Question

The accompanying diagram represents a screw gauge. The circular scale is divided into 50 divisions and the linear scale is divided into millimeters. If the screw advances by 1mm when the circular scale makes 2 complete revolutions, the least count of the instrument and the reading of the instrument in figure are:

A. 0.01mm, 3.82mm
B. 0.01mm, 4.82mm
C. 0.02mm, 3.82mm
D. 0.05mm, 3.82mm

Answer 1

Hint: Calculate the pitch of the screw gauge with the help of the given information. Then divide the pitch by the number of circular scale divisions to find the least count of the instrument. To calculate the reading of the measurement shown, use the formula for the reading of a screw gauge.

Formula used: $p=\dfrac{\text{length moved}}{\text{revolutions needed}}$
$LC=\dfrac{p}{N}$
$l=LSR+(LC\times CSR)$

Complete step by step answer:
Let us first calculate the pitch of the screw gauge.
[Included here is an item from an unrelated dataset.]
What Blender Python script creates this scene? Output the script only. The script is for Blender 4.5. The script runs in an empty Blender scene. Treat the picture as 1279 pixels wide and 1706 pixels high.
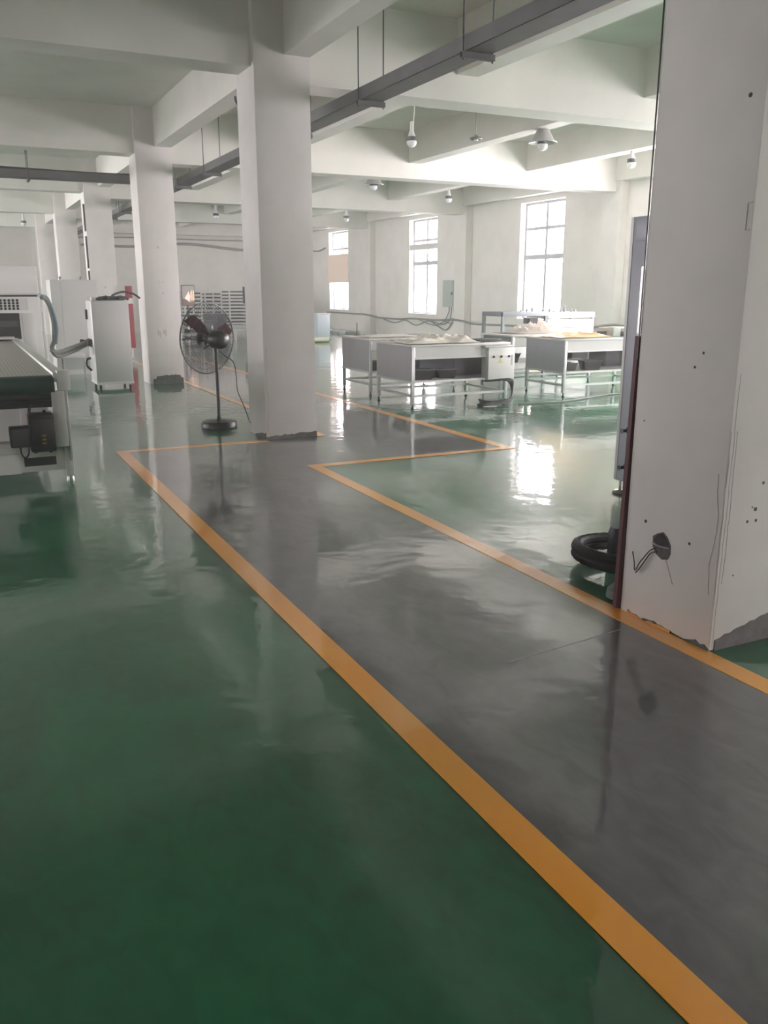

The pitch of a screw gauge is defined as the ratio of the length moved on the linear scale to the number of revolutions of the circular scale needed for this movement.
i.e. $p=\dfrac{\text{length moved}}{\text{revolutions needed}}$.
 It is given that when the circular scale makes 2 complete revolutions, the screw moves for 1mm.
Therefore, $p=\dfrac{1}{2}=0.5mm$.
The least count of a screw gauge is equal to the pitch divided by the number of divisions on the circular scale.
i.e. $LC=\dfrac{p}{N}$, LC is the least count and N is the number of divisions on the circular scale.
Here, N = 50.
$\Rightarrow LC=\dfrac{p}{N}=\dfrac{0.5}{50}=0.01mm$.
Therefore, the least count of the given instrument is 0.01mm.
The reading of a screw gauge is given as $l=LSR+(LC\times CSR)$ …. (i).
Here, LSR is the linear scale reading and CSR is the circular scale reading.
From the given figure of the measurement, we get that LSR = 3mm and CSR = 32.
Substitute the values of LSR and CSR in equation (i).
$l=3+(0.01\times 32)=3+0.32=3.32mm$.
This means that the reading of the instrument is 3.32mm.

So, the correct answer is “Option A”.

Note: Sometimes the instrument may have an instrumental error.
Actually, when the linear scale reading is zero, the circular scale must be zero. However, sometimes the circular scale reading may not show zero. Therefore, there will be an error in the final reading. Hence, the error must be corrected.